## Exercise aim
Repeat, please, only the lines from the top of the data down to the line with "C = S.collection"; include both of those lines.

──────── Source excerpt

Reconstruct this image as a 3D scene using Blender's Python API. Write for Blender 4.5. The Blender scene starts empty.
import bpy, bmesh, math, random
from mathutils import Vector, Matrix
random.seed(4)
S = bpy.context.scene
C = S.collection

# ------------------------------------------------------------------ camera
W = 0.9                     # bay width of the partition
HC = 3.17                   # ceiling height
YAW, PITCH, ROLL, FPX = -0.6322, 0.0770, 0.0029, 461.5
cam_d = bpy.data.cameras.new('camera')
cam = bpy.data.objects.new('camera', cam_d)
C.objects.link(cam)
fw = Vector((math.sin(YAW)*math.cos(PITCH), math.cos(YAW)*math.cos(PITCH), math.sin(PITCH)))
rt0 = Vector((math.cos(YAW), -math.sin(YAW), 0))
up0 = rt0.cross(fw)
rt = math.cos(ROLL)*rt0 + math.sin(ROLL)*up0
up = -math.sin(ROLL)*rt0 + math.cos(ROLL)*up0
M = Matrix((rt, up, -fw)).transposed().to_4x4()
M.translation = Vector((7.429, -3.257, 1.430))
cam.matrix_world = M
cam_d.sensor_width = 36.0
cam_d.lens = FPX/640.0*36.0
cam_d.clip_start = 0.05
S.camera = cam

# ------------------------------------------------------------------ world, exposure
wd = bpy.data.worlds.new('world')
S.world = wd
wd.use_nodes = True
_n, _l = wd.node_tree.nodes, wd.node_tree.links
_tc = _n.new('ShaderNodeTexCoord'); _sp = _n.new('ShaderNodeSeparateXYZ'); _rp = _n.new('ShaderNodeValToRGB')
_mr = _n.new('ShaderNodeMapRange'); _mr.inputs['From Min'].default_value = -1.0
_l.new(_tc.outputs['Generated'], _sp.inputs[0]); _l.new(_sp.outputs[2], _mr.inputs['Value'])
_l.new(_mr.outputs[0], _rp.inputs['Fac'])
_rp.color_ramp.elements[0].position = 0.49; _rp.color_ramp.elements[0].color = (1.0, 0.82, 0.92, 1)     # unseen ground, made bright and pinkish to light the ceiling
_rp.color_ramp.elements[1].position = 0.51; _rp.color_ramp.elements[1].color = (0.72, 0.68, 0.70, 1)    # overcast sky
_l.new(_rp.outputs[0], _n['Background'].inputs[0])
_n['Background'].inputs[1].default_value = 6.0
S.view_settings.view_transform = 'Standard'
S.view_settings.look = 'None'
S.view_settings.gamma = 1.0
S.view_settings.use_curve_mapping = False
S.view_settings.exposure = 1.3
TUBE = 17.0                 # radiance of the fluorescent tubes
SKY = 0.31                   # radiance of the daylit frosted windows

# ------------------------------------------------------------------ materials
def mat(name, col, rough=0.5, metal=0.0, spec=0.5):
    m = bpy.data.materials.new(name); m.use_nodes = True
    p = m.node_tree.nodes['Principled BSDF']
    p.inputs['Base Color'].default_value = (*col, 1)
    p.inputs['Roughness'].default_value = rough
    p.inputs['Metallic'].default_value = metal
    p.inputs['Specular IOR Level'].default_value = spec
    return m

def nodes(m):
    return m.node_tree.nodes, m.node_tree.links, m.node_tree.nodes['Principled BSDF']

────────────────

## Answer to the problem
Reconstruct this image as a 3D scene using Blender's Python API. Write for Blender 4.5. The Blender scene starts empty.
import bpy, bmesh, math, random
from mathutils import Vector, Matrix
random.seed(4)
S = bpy.context.scene
C = S.collection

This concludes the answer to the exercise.